Source records
-*-*-

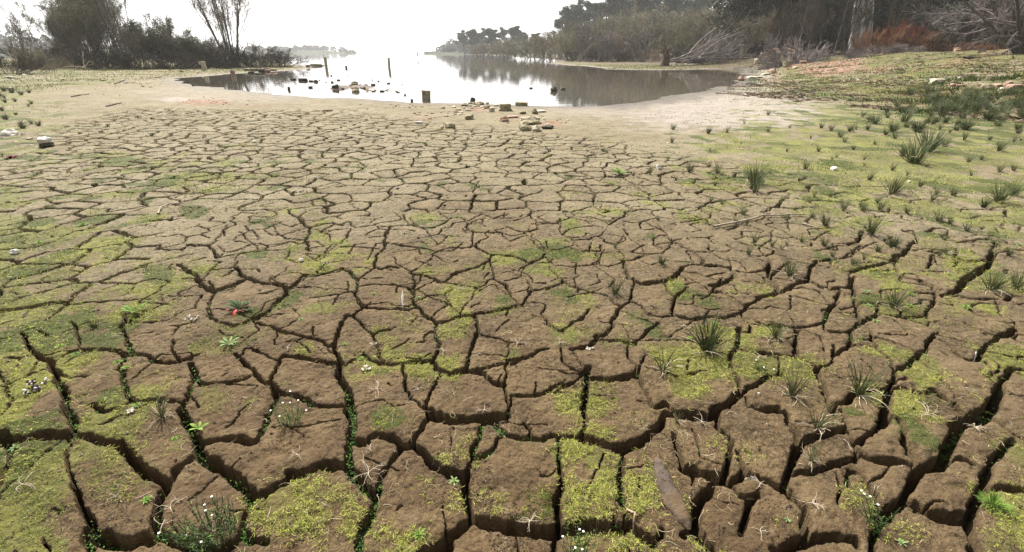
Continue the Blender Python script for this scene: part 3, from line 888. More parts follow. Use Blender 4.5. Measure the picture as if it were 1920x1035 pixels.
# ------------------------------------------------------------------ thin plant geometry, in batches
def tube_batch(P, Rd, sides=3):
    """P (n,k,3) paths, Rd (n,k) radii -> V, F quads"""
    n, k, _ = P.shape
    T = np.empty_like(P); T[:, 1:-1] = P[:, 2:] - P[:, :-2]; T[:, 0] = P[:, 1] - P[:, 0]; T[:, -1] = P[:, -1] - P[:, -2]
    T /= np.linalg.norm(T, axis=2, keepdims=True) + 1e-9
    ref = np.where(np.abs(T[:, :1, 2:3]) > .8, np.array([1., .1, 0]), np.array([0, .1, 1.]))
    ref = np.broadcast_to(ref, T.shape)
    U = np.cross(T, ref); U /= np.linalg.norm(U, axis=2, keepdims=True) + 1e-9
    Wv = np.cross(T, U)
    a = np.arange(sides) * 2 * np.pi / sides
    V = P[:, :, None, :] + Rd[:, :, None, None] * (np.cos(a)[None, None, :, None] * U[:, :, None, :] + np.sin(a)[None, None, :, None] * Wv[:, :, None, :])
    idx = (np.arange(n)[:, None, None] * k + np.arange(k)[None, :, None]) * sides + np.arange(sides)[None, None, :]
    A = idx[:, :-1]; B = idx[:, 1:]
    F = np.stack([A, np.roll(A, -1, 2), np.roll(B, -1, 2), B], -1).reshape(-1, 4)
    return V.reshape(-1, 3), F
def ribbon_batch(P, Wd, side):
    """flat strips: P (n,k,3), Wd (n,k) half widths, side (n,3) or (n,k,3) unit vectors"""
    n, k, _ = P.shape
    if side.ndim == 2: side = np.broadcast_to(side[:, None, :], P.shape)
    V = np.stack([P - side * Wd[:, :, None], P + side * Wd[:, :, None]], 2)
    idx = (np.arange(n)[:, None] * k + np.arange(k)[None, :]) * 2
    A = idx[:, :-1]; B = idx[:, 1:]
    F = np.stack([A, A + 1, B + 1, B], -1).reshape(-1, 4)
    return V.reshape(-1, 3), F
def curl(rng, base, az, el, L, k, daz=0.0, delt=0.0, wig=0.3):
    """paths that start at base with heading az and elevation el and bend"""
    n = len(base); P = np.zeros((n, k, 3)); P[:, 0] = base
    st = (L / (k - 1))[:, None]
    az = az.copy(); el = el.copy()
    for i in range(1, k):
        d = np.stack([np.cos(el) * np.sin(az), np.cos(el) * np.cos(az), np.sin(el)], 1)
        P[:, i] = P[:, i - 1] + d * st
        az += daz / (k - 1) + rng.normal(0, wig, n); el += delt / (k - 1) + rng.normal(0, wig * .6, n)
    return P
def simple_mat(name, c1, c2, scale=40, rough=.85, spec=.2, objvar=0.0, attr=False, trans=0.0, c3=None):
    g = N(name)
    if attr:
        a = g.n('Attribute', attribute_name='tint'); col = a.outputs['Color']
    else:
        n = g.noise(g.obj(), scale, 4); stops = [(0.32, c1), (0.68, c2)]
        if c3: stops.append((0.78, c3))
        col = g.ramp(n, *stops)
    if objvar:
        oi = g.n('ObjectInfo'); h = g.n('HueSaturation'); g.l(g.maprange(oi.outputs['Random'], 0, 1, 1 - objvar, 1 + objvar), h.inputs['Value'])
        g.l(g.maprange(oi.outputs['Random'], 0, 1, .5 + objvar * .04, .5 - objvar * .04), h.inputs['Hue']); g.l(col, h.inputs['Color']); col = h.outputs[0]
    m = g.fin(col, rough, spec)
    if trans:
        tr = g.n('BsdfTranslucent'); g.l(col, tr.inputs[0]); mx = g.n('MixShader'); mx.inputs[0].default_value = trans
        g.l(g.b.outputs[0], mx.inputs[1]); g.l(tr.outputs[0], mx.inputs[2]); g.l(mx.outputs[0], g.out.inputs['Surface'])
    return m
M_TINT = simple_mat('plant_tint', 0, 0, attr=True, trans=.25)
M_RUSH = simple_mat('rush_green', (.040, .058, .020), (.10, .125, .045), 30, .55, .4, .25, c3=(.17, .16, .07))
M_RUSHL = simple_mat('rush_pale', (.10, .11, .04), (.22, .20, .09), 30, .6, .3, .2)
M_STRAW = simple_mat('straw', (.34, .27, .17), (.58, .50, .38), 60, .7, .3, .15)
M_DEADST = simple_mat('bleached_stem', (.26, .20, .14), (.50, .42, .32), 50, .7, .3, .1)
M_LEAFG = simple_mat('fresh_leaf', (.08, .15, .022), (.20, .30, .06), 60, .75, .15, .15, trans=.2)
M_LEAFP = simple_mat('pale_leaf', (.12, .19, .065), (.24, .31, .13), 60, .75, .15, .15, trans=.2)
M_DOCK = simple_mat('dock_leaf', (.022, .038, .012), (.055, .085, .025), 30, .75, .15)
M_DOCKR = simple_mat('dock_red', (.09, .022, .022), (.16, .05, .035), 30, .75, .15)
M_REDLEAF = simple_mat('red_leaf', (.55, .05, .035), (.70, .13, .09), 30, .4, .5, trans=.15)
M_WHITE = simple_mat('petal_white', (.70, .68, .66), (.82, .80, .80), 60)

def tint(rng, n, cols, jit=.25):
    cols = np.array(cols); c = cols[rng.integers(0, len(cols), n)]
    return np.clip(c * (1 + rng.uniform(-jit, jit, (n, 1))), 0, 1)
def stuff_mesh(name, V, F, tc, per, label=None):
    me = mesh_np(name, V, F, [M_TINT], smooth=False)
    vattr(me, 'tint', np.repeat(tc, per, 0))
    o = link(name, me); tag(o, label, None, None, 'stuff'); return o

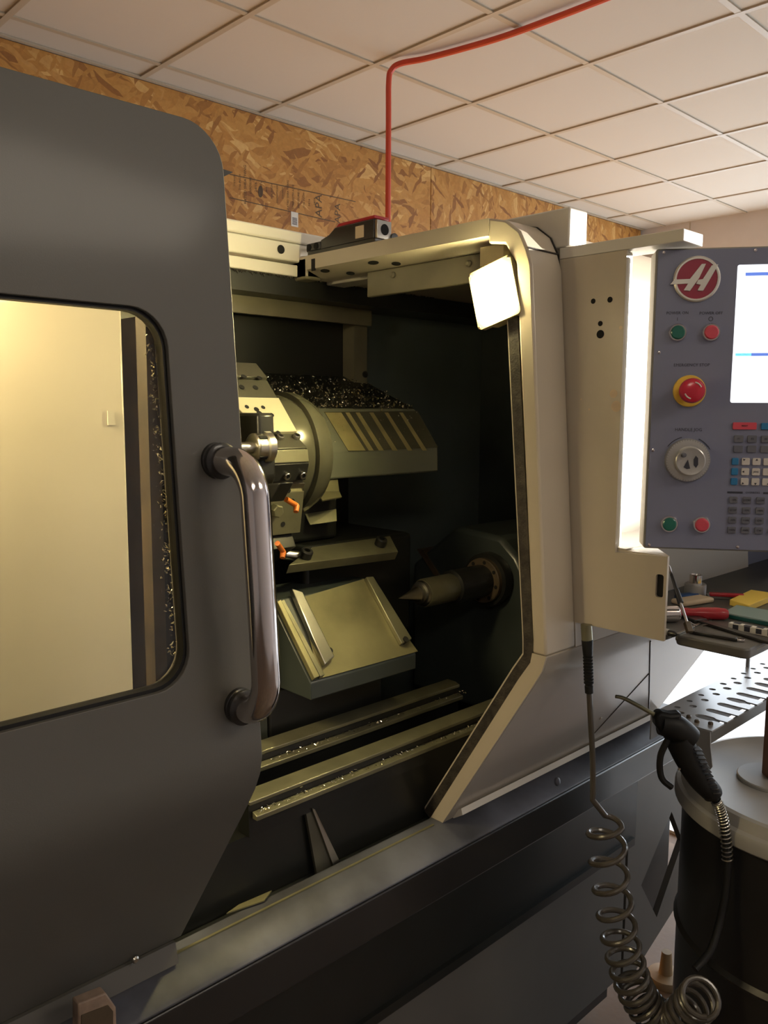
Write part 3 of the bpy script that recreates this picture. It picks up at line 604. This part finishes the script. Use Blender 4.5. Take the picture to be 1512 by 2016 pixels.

-*-*-

Quote the material word for word, dropping any images it holds.

> _Problem solution_:
Continue the Blender Python script for this scene: part 3, from line 888. More parts follow. Use Blender 4.5. Measure the picture as if it were 1920x1035 pixels.
# ------------------------------------------------------------------ thin plant geometry, in batches
def tube_batch(P, Rd, sides=3):
    """P (n,k,3) paths, Rd (n,k) radii -> V, F quads"""
    n, k, _ = P.shape
    T = np.empty_like(P); T[:, 1:-1] = P[:, 2:] - P[:, :-2]; T[:, 0] = P[:, 1] - P[:, 0]; T[:, -1] = P[:, -1] - P[:, -2]
    T /= np.linalg.norm(T, axis=2, keepdims=True) + 1e-9
    ref = np.where(np.abs(T[:, :1, 2:3]) > .8, np.array([1., .1, 0]), np.array([0, .1, 1.]))
    ref = np.broadcast_to(ref, T.shape)
    U = np.cross(T, ref); U /= np.linalg.norm(U, axis=2, keepdims=True) + 1e-9
    Wv = np.cross(T, U)
    a = np.arange(sides) * 2 * np.pi / sides
    V = P[:, :, None, :] + Rd[:, :, None, None] * (np.cos(a)[None, None, :, None] * U[:, :, None, :] + np.sin(a)[None, None, :, None] * Wv[:, :, None, :])
    idx = (np.arange(n)[:, None, None] * k + np.arange(k)[None, :, None]) * sides + np.arange(sides)[None, None, :]
    A = idx[:, :-1]; B = idx[:, 1:]
    F = np.stack([A, np.roll(A, -1, 2), np.roll(B, -1, 2), B], -1).reshape(-1, 4)
    return V.reshape(-1, 3), F
def ribbon_batch(P, Wd, side):
    """flat strips: P (n,k,3), Wd (n,k) half widths, side (n,3) or (n,k,3) unit vectors"""
    n, k, _ = P.shape
    if side.ndim == 2: side = np.broadcast_to(side[:, None, :], P.shape)
    V = np.stack([P - side * Wd[:, :, None], P + side * Wd[:, :, None]], 2)
    idx = (np.arange(n)[:, None] * k + np.arange(k)[None, :]) * 2
    A = idx[:, :-1]; B = idx[:, 1:]
    F = np.stack([A, A + 1, B + 1, B], -1).reshape(-1, 4)
    return V.reshape(-1, 3), F
def curl(rng, base, az, el, L, k, daz=0.0, delt=0.0, wig=0.3):
    """paths that start at base with heading az and elevation el and bend"""
    n = len(base); P = np.zeros((n, k, 3)); P[:, 0] = base
    st = (L / (k - 1))[:, None]
    az = az.copy(); el = el.copy()
    for i in range(1, k):
        d = np.stack([np.cos(el) * np.sin(az), np.cos(el) * np.cos(az), np.sin(el)], 1)
        P[:, i] = P[:, i - 1] + d * st
        az += daz / (k - 1) + rng.normal(0, wig, n); el += delt / (k - 1) + rng.normal(0, wig * .6, n)
    return P
def simple_mat(name, c1, c2, scale=40, rough=.85, spec=.2, objvar=0.0, attr=False, trans=0.0, c3=None):
    g = N(name)
    if attr:
        a = g.n('Attribute', attribute_name='tint'); col = a.outputs['Color']
    else:
        n = g.noise(g.obj(), scale, 4); stops = [(0.32, c1), (0.68, c2)]
        if c3: stops.append((0.78, c3))
        col = g.ramp(n, *stops)
    if objvar:
        oi = g.n('ObjectInfo'); h = g.n('HueSaturation'); g.l(g.maprange(oi.outputs['Random'], 0, 1, 1 - objvar, 1 + objvar), h.inputs['Value'])
        g.l(g.maprange(oi.outputs['Random'], 0, 1, .5 + objvar * .04, .5 - objvar * .04), h.inputs['Hue']); g.l(col, h.inputs['Color']); col = h.outputs[0]
    m = g.fin(col, rough, spec)
    if trans:
        tr = g.n('BsdfTranslucent'); g.l(col, tr.inputs[0]); mx = g.n('MixShader'); mx.inputs[0].default_value = trans
        g.l(g.b.outputs[0], mx.inputs[1]); g.l(tr.outputs[0], mx.inputs[2]); g.l(mx.outputs[0], g.out.inputs['Surface'])
    return m
M_TINT = simple_mat('plant_tint', 0, 0, attr=True, trans=.25)
M_RUSH = simple_mat('rush_green', (.040, .058, .020), (.10, .125, .045), 30, .55, .4, .25, c3=(.17, .16, .07))
M_RUSHL = simple_mat('rush_pale', (.10, .11, .04), (.22, .20, .09), 30, .6, .3, .2)
M_STRAW = simple_mat('straw', (.34, .27, .17), (.58, .50, .38), 60, .7, .3, .15)
M_DEADST = simple_mat('bleached_stem', (.26, .20, .14), (.50, .42, .32), 50, .7, .3, .1)
M_LEAFG = simple_mat('fresh_leaf', (.08, .15, .022), (.20, .30, .06), 60, .75, .15, .15, trans=.2)
M_LEAFP = simple_mat('pale_leaf', (.12, .19, .065), (.24, .31, .13), 60, .75, .15, .15, trans=.2)
M_DOCK = simple_mat('dock_leaf', (.022, .038, .012), (.055, .085, .025), 30, .75, .15)
M_DOCKR = simple_mat('dock_red', (.09, .022, .022), (.16, .05, .035), 30, .75, .15)
M_REDLEAF = simple_mat('red_leaf', (.55, .05, .035), (.70, .13, .09), 30, .4, .5, trans=.15)
M_WHITE = simple_mat('petal_white', (.70, .68, .66), (.82, .80, .80), 60)

def tint(rng, n, cols, jit=.25):
    cols = np.array(cols); c = cols[rng.integers(0, len(cols), n)]
    return np.clip(c * (1 + rng.uniform(-jit, jit, (n, 1))), 0, 1)
def stuff_mesh(name, V, F, tc, per, label=None):
    me = mesh_np(name, V, F, [M_TINT], smooth=False)
    vattr(me, 'tint', np.repeat(tc, per, 0))
    o = link(name, me); tag(o, label, None, None, 'stuff'); return o

Write part 3 of the bpy script that recreates this picture. It picks up at line 604. This part finishes the script. Use Blender 4.5. Take the picture to be 1512 by 2016 pixels.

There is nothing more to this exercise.